Unincorporated entities consist of sole proprietorships, partnerships, and limited liability companies. A sole proprietorship is the simplest business form where one person owns the business and all the assets while personally responsible for its liabilities. A sole proprietorship is not a separate legal entity. Therefore, no legal formalities or filings are necessary to create this form of business.

There are three main types of partnerships: 1) general partnerships; 2) limited partnership; 3) limited liability partnership. General partnerships (GP) consist of co-owners, two or more people, conducting business for profit. Specific papers do not have to be filed to create a general partnership. In a GP, co-owners, or partners, are personally liable for all debts and judgments. Limited partnerships (LP) contain at least one general partner and one limited partner. The general partner has the same roles and responsibilities as in a general partnership. The limited partners hold limited rights and limited personal liability in the company. Limited liability partnerships (LLP) are similar to a general partnership; however, LLPs protects its owners with limited personal liability. To create a limited partnership or limited liability partnership, documents must be filed at the state level. The attorneys at Pratt Aycock can assist business owners file a certificate of limited partnership or a certificate of limited liability partnership with the state.

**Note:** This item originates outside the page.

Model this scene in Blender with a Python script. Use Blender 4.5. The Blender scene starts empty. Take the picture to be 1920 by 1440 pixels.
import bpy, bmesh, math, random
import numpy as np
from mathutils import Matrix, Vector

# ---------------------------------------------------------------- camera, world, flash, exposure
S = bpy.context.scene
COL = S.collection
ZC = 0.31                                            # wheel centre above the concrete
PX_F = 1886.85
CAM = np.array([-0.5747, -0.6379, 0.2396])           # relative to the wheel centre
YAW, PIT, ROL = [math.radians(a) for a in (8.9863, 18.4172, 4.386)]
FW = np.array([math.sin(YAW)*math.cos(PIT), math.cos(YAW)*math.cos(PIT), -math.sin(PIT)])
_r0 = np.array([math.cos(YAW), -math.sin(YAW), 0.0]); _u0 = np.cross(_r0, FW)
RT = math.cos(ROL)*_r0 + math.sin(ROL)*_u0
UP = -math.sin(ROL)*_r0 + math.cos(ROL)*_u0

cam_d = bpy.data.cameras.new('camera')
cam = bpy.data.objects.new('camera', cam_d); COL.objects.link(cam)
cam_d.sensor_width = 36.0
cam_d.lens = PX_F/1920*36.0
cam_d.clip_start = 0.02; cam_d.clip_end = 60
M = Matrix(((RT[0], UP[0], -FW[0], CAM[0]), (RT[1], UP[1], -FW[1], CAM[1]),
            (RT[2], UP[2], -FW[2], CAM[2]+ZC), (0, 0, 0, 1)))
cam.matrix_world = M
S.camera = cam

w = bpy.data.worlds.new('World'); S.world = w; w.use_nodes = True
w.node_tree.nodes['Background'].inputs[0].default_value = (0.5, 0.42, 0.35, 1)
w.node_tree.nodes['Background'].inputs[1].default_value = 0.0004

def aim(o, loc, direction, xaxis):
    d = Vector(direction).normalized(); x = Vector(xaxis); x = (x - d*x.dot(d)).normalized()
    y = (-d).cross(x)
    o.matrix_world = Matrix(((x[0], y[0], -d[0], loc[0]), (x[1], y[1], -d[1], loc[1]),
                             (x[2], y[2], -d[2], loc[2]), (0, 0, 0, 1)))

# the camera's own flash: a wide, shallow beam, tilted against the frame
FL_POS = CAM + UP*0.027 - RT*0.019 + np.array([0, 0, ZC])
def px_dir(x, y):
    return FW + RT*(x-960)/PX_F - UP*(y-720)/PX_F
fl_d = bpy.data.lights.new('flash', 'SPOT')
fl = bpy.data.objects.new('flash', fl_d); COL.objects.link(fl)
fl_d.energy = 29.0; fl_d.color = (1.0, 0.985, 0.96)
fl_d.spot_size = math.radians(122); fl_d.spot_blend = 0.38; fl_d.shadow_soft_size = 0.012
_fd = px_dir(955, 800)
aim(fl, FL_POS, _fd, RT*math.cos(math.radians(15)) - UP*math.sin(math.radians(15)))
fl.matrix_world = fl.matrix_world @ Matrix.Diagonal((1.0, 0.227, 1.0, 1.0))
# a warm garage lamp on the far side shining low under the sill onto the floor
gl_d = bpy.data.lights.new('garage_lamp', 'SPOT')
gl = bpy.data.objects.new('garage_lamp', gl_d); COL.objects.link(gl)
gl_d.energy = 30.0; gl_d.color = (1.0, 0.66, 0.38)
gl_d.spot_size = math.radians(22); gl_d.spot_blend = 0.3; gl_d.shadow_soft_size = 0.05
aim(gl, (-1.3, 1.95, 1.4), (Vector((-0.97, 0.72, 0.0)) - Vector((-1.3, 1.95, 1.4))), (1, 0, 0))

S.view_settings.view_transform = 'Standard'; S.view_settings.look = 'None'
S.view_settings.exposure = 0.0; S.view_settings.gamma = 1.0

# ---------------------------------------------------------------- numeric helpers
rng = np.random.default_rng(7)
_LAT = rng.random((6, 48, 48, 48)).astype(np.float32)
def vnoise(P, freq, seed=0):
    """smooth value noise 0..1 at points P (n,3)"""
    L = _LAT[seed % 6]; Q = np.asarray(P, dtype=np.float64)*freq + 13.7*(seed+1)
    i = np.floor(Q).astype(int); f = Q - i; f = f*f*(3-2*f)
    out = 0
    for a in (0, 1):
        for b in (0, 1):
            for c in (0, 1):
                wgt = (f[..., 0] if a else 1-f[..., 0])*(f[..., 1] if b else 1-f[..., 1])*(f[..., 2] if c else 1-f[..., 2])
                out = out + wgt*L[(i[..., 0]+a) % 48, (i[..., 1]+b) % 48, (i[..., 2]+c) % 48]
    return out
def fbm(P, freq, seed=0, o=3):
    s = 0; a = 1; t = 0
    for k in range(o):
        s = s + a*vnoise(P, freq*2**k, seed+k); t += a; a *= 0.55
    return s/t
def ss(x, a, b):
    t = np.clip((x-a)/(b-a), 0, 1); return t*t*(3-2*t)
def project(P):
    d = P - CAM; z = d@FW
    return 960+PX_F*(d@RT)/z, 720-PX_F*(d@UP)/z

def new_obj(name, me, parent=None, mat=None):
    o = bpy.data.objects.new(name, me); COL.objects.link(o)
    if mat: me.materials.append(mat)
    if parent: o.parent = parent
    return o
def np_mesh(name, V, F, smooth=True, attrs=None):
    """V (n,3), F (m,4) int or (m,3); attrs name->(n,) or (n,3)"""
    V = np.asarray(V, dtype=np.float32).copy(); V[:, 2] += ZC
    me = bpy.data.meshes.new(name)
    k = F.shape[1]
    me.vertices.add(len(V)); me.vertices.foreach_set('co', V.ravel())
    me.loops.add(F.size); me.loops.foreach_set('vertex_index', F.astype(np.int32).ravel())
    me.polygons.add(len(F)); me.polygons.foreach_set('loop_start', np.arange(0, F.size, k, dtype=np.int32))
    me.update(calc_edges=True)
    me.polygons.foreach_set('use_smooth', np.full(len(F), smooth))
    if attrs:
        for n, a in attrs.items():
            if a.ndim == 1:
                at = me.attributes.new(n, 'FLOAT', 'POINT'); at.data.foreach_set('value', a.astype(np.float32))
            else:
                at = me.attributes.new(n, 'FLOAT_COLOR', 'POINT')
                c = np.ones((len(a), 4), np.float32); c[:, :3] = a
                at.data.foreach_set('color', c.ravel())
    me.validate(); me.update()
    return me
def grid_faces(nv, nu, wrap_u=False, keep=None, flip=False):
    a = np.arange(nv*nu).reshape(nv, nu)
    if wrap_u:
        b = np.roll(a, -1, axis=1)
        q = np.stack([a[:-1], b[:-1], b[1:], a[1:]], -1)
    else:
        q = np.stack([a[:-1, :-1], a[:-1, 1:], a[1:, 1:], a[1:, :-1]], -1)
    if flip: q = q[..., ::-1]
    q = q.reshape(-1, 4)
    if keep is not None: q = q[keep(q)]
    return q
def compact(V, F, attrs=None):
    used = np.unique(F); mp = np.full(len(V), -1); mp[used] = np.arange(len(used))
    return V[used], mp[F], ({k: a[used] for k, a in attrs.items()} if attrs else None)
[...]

Limited Liability Company (LLC) is a hybrid business form that features qualities of both an incorporated and unincorporated entity. Similar to a corporation, a limited liability company is a separate legal entity that can do business under its own name and all owners have limited liability. Limited liability companies also benefit from a tax structure that is only available to unincorporated entities, a “pass-through” tax. To form an LLC, the attorneys at Pratt Aycock can assist you to file the articles of organization at the state level.

Incorporated Entities

The greatest benefit of incorporating provides personal liability protection for shareholders. However, in rare circumstances, protection may be lost. A corporation structure is simple. Shareholders own the business and elect a board to supervise the business. In a corporation, the entity is separate from its shareholders. The separation protects the shareholders from liability. For example, when corporate debt accumulates, the entity is only liable and the shareholders are not.

To file your business as a corporation, the attorneys of Pratt Aycock can assist you to file articles of incorporations with the state. When creating a corporation, you must decide your tax election, which will make you either a C-corporation or an S-corporation.